The items, which include thousands of audiotapes plus videotapes and other material, fill two closets and line a whole side of the living room, while Latin music posters cover most of the walls. In this shrine to mambo, in fact, about the only hint that Mr. Ensley cares about anything else are the photos of his 26-year-old daughter, Onkeea.

For years, Mr. Ensley has received many inquiries about his collection and, for the last few months, he has been negotiating their transfer to the Raices Latin Music Collection, a 16,000-item archive of Afro-Caribbean music based in the Harbor Conservatory for the Performing Arts in East Harlem. In April, Raices received a grant from the Ford Foundation to obtain and preserve the tapes.

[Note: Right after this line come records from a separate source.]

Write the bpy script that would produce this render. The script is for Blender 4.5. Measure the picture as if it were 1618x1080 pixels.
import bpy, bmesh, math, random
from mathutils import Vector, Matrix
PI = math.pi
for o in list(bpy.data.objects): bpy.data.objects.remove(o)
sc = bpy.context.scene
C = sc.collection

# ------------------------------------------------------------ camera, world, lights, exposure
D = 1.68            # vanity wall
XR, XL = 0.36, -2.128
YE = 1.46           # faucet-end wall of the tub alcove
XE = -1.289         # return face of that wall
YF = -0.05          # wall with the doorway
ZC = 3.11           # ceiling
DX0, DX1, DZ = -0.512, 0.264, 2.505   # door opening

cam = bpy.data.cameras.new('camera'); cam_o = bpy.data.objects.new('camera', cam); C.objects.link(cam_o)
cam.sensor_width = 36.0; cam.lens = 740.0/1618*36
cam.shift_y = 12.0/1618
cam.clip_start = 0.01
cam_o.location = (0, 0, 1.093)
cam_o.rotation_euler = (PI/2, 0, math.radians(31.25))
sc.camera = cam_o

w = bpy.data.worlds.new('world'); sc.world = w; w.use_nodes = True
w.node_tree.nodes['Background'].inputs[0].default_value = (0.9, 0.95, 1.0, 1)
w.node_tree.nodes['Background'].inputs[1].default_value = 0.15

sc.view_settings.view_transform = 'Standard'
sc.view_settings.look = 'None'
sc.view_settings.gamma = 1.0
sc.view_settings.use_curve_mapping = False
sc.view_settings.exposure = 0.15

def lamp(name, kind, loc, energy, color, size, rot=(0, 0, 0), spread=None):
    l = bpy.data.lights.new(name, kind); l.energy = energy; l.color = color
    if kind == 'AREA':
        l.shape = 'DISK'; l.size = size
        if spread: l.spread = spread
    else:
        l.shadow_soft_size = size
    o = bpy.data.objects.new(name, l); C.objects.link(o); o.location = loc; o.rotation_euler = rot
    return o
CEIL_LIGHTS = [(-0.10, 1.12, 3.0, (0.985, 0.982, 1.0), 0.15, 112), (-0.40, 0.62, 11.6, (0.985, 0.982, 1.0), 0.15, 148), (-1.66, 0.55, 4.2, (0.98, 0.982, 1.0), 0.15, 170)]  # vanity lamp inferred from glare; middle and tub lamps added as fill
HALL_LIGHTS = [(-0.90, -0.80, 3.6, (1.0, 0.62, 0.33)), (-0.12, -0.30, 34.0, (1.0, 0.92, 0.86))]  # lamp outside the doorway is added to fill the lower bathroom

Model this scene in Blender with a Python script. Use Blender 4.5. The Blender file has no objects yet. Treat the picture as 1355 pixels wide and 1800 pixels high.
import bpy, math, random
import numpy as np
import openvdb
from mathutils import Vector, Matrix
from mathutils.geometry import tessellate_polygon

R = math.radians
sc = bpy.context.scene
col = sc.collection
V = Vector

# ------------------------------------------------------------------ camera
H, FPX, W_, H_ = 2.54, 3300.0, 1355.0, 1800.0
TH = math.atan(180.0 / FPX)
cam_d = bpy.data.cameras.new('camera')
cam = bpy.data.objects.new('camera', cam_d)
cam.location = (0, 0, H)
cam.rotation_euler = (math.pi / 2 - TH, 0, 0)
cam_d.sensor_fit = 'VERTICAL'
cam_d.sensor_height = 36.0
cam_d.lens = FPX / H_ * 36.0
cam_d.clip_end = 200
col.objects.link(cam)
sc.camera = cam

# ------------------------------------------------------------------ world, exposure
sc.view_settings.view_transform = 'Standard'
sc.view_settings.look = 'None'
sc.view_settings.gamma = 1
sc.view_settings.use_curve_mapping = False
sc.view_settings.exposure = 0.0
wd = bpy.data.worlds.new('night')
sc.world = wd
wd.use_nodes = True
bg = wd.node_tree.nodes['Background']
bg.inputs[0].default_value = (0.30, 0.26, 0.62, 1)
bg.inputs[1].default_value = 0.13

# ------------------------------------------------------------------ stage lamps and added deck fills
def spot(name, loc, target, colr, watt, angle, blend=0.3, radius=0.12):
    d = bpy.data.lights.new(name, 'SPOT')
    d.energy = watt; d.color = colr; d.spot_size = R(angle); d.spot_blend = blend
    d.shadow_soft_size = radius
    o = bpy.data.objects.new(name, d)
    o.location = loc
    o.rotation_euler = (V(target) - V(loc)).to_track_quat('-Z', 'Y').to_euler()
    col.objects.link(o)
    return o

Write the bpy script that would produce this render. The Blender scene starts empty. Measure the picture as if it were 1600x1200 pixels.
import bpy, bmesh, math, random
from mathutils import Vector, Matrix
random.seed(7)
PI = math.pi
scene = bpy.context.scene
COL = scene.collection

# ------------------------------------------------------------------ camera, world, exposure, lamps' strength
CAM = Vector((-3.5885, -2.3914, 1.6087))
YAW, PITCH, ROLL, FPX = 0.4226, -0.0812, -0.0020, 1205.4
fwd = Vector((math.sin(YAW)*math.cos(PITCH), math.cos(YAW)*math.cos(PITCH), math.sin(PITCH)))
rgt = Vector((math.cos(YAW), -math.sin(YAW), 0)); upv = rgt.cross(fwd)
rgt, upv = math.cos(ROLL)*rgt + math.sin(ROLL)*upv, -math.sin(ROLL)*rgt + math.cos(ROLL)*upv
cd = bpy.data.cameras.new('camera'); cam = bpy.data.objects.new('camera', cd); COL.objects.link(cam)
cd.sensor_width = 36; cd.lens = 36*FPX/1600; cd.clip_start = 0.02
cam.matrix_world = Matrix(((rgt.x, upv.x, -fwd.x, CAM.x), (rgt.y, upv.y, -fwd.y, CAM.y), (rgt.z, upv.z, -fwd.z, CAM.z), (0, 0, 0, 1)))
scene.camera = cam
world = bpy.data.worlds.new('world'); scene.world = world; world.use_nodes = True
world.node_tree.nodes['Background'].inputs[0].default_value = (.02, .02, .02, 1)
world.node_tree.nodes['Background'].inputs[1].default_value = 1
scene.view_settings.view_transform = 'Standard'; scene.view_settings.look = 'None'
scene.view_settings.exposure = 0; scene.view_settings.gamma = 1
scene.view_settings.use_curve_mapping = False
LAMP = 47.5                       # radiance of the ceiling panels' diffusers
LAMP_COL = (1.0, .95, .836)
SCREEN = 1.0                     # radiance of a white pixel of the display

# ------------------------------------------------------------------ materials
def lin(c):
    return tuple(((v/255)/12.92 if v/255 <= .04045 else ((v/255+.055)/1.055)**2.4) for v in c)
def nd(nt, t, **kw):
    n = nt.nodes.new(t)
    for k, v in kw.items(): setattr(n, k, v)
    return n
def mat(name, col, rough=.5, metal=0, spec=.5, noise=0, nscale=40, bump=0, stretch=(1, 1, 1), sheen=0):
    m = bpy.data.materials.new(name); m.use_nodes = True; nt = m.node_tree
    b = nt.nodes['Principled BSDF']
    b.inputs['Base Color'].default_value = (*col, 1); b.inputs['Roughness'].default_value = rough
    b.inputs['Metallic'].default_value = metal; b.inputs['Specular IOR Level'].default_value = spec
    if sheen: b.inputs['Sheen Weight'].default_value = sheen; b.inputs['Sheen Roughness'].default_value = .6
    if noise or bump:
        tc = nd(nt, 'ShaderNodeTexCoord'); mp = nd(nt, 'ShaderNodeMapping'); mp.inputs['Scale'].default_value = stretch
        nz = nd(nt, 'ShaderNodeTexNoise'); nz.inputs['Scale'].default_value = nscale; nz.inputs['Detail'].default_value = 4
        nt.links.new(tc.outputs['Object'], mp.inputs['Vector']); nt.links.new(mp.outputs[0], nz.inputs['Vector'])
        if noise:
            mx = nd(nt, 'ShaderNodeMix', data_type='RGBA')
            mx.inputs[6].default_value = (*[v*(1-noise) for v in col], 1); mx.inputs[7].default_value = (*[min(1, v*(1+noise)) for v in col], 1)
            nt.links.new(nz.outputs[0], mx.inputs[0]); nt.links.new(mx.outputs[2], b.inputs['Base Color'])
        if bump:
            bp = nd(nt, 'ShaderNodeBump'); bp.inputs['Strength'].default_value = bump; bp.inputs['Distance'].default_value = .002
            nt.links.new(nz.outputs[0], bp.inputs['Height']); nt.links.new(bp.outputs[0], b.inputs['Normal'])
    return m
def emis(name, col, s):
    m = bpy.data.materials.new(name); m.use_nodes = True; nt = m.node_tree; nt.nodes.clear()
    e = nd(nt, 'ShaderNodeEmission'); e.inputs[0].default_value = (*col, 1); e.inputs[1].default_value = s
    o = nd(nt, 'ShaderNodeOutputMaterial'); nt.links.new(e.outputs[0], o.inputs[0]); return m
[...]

Last week, a longstanding verbal agreement between Mr. Ensley and Raices collapsed over Mr. Ensley's proposed consulting fee. But the negotiations will continue, and the outcome of those talks will be of compelling interest not only to aficionados of mambo and of Latin music in general, but also to music historians. While other collections of live mambo recordings may exist in private hands, musicians and officials at Raices say the Ensley tapes may be unique in their scope.

"As far as live recordings of so many musicians, bands, special events - it doesn't exist," said Ramon Rodriguez, the Conservatory director. "He has a vast knowledge of where, who and what happened with this music, because he was there.